In practice spending guardrails could look something like as follows:

Solving for a 90% probability of success, if probability of success grows over 95%, you increase spending back down to 90% probability of success.

If probability of success falls to 70% or less, decrease spending back to maintain a 90% probability of success.

Using numbers, with a $10,000/mo base spending on a $2,400,000 portfolio combined with other guaranteed income sources:

If total portfolio value grows to $2.64M, increase portfolio spending to $10,556/mo. 

If total portfolio value falls to $1.68M, decrease spending to $9,445/mo.

When working with clients with spending guardrails, I like to have a conversation around the kind of income experience they’re looking for in retirement.

For some, having more constant income is more important than trying to stretch their total portfolio with a more flexible spending approach.

There’s never a right answer, just the answer that works best for who I’m working with (of course, I’ll have an opinion, but if the given variation in spending isn’t something a client is comfortable with - we go back to the drawing board).

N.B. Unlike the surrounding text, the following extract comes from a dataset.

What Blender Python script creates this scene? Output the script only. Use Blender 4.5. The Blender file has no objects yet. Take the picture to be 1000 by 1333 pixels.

The exhibit above is from Wade Pfau’s book - “The retirement researcher’s guide series - How much can I spend in retirement - A guide to investment-based retirement income strategies” and illustrates who various spending strategies can enhance the increase in spending over retirement.

Guyton and Klinger’s spending rules allowed for 17% increased spending in the 50th percentile.

Above all - one of the most important components of a retirement plan is that it keeps up with the pace of change over time.

Market conditions, taxes, spending, inflation, health, are different today then they were 10 years ago and those factors impact your plan.

As new information is being presented, your plan should incorporate these changes to optimize spending in your favor over time.

The difference could mean thousands of dollars in additional monthly spending.